Moreover, while I understand the desire for a published strategy, I would not want this to detract from the work already being done to deliver in this way. This Bill is part of the Government’s strategic and interconnected approach to tackling human trafficking and illegal migration. It is the aim of this Bill to tackle the threat to life arising from dangerous, illegal and unnecessary channel crossings and the pressure that places on our public services.

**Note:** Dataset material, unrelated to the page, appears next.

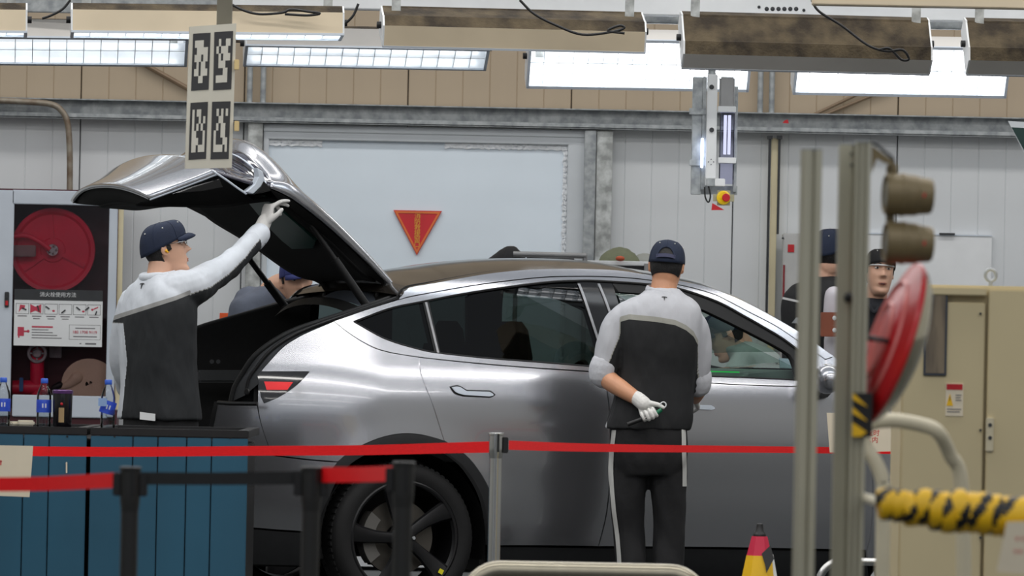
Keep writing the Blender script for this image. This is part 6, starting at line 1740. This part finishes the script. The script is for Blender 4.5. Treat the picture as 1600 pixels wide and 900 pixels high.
# ---------------------------------------------------------------- man standing at the car with his back to us
def near_man():
    Y = 31.22; yaw = R(-4)
    A = lambda x, y, dy=0.0: at(x, y, Y + dy)
    t = thing('person', 'man with back turned, navy cap on backwards strap, gloved hand behind him, beside the car', 'person', (A(1015, 900).x, Y, 0))
    rings = [(A(1037, 450, .03), .068, .07), (A(1036, 460, .02), .105, .085), (A(1034, 470, .01), .160, .10), (A(1032, 484, 0), .192, .112), (A(1031, 510, -.01), .196, .12), (A(1030, 545, -.01), .186, .122), (A(1027, 585, 0), .178, .120), (A(1021, 625, .0), .186, .125), (A(1015, 655, 0), .198, .132), (A(1011, 671, 0), .199, .134)]
    armL = [A(982, 492, 0), A(964, 508, -.01), A(953, 545, -.02), A(946, 578, -.02)]
    foreL = [A(947, 560, -.02), A(949, 590, -.04), A(972, 608, -.11), A(1000, 626, -.165)]
    armR = [A(1074, 496, .01), A(1088, 520, .03), A(1090, 560, .05), A(1088, 598, .08)]
    foreR = [A(1092, 585, .07), A(1090, 608, .10), A(1086, 618, .22), A(1086, 622, .30)]
    hipL, hipR = A(984, 700), A(1043, 700)
    def leg(x0, xs): return [A(x0, 690), A(xs[0], 735), A(xs[1], 780, .0), A(xs[2], 830, .01), A(xs[3], 890, .0), V((A(xs[4], 950).x, Y, .07))]
    LL, LR = leg(990, (984, 981, 984, 986, 987)), leg(1040, (1043, 1045, 1045, 1043, 1042))
    # body
    bm = B(); hm = head_mtx(A(1041, 421, .06), yaw + R(8), R(-22), R(3)); head_shape(bm, hm)
    limb(bm, [A(1036, 470, .02), A(1037, 452, .03), A(1039, 437, .045)], [.07, .062, .06], 16)
    torso(bm, rings[2:], yaw, scale=.80); limb(bm, armL, [.055, .05, .045, .042]); limb(bm, foreL, [.044, .046, .041, .030]); limb(bm, armR, [.055, .05, .045, .04]); limb(bm, foreR, [.042, .042, .038, .03])
    legs_for(bm, LL, LR, [.075, .07, .06, .05, .045, .04])
    solid('body', bm, skin, t, .006, 3)
    hair_shell(t, hm, -.05, .07, .25, .007); cap(t, hm, True, True)
    # shirt
    def ys(p): 
        x, y = pix(p)
        def li(pts, v):
            if v <= pts[0][0]: return pts[0][1]
            for (a, b), (c, d) in zip(pts, pts[1:]):
                if v <= c: return b + (d - b) * (v - a) / (c - a)
            return pts[-1][1]
        yb = li([(969, 503), (983, 499), (1025, 503), (1055, 508), (1072, 516), (1084, 526), (1091, 540)], x)
        xl = li([(496, 969), (525, 968), (550, 958), (565, 952), (590, 948)], y)
        xr = 1090.5
        s = max(yb - y, (xl - x) if y > 480 else -99, (x - xr) + 0.0)
        if max(xl - x if y > 480 else -99, x - xr) > 0: s = max(s, 9)
        return s * Y / F
    bm = B(); torso(bm, rings, yaw); limb(bm, armL, [.066, .070, .067, .064], 16); limb(bm, armR, [.066, .068, .064, .062], 16)
    sm = yoke_mat('two_tone_work_shirt', (202, 203, 208), (168, 167, 158), (30, 31, 33))
    sh = solid('shirt', bm, sm, t, .007, 5, .006, 8, ys)
    lg = mat('light_grey_shirt_cloth', (200, 201, 206), .85, bump=.2)
    bm = B(); limb(bm, [A(944, 572, -.02), A(942.5, 584, -.02)], [.069, .068], 18, 2); solid('cuff', bm, lg, t, .006, 3, .002, 20)
    bm = B(); limb(bm, [A(1091, 590, .075), A(1090.5, 600, .085)], [.066, .064], 18, 2); solid('cuff', bm, lg, t, .006, 3, .002, 20)
    bm = B(); pts = [A(1037, 455, .03) + yaw_r(yaw) * (.078 * math.cos(a)) + yaw_f(yaw) * (.08 * math.sin(a)) + V((0, 0, .012 * math.sin(a) - .01 * math.cos(a))) for a in [2 * math.pi * i / 24 for i in range(25)]]
    tube(bm, pts, .016, 8, (0, 0, 1), True, .5); obj('collar', bm, lg, sh)
    emblem(t, 1038, 467, .026, [sh], M['black'])
    # trousers
    bm = B(); torso(bm, [(A(1014, 650), .17, .115), (A(1014, 675), .178, .125), (A(1014, 700), .18, .13), (A(1014, 722), .172, .13), (A(1014, 742), .15, .11)], yaw)
    legs_for(bm, LL, LR, [.09, .092, .082, .076, .074, .078])
    tr = solid('trousers', bm, trm, t, .008, 5, .010, 7, None, .5, lambda c: c.z < .035)
    off = wloc(tr); bv = BVHTree.FromPolygons([v.co + off for v in tr.data.vertices], [tuple(p.vertices) for p in tr.data.polygons])
    for cx, side, pts in ((0, -1, [(958, 672), (955, 700), (953.5, 735), (955, 765), (958, 800), (963, 835), (966, 870), (967, 905)]), (0, 1, [(1069.5, 668), (1070, 700), (1071, 735), (1071, 760)])):
        rows = []
        for (x, y) in resample([V((*p,)) for p in pts], 24):
            r = []
            for dx in (-3.2, -1, 1, 3.2):
                h = bv.ray_cast(CAM, ray(x + (2 if side < 0 else -2) + dx, y).normalized())
                q = A(x + dx, y); 
                if h[0] is not None and abs(h[0].y - Y) < .3: q = h[0] + h[1] * .003
                r.append(q)
            rows.append(r)
        bm = B(); loft(bm, rows, False, False); o = obj('side_stripe', bm, steelgrey, tr, recalc=False)
    for p, dx in ((LL[-1], -.0), (LR[-1], 0)): shoe(t, p, yaw + R(4))
    # gloves
    bm = B(); Pm = hand(bm, A(1004, 628, -.180), V((.42, -.10, -.80)), V((.05, .95, -.1)), -1, [(1.25, 1.45, .8)] * 3 + [(1.3, 1.5, .8)], (.62, .80, -.10), .92, .02)
    limb(bm, [A(995, 622, -.155), A(1006, 631, -.18)], [.034, .035], 14, 2)
    solid('glove', bm, glovem, t, .0034, 2)
    bm = B(); hand(bm, A(1086, 622, .27), V((.1, .9, -.2)), V((.9, 0, .3)), 1, [.4, .45, .5, .5], (.8, .5, -.1), .95); solid('glove', bm, glovem, t, .005, 2)
    return t, Pm
nm, Pm = near_man()
Yt = 31.22
tt = thing('pen_light', 'black inspection tool with green band held behind the man\'s back', 'tool', at(1012, 660, Yt - .22))
bm = B(); tube(bm, [Pm(.070, -.118, -.030), Pm(.086, .028, -.026)], .0105, 12); obj('barrel', bm, M['black'], tt)
bm = B(); tube(bm, [Pm(.086, .028, -.026), Pm(.080, .068, -.026)], .010, 12); obj('green_band', bm, mat('green_grip', (20, 110, 74), .4), tt)
bm = B(); c = Pm(.062, .086, -.022); tube(bm, [c + V((math.cos(R(a)) * .013, 0, math.sin(R(a)) * .013)) for a in range(0, 361, 20)], .003, 8); obj('end_ring', bm, M['white'], tt)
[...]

Furthermore, the view of this Government—one which I believe is eminently sensible—is not to create a siloed refugee strategy. As has been highlighted by many noble Lords throughout Committee and Report, refugee crises are complex and something for the entire international community to address. Indeed, migration by irregular routes to the United Kingdom would usually involve individuals travelling through multiple countries, so it follows that, and I agree with many noble Lords that, the United Kingdom cannot tackle this alone. I certainly also agree with the most reverend Primate’s challenge: that the best way to address displacement on this scale is through a holistic approach, utilising, where appropriate, developmental, diplomatic, military and humanitarian interventions. This is what we are already doing, working with our international partners.
During the debate on the previous amendments, I also detailed the United Kingdom’s work in developing the Global Compact on Refugees and our substantial engagement with the World Bank, which I shall not repeat here. However, I wish to stress that we already engage with our international partners through proper channels and will continue to do so.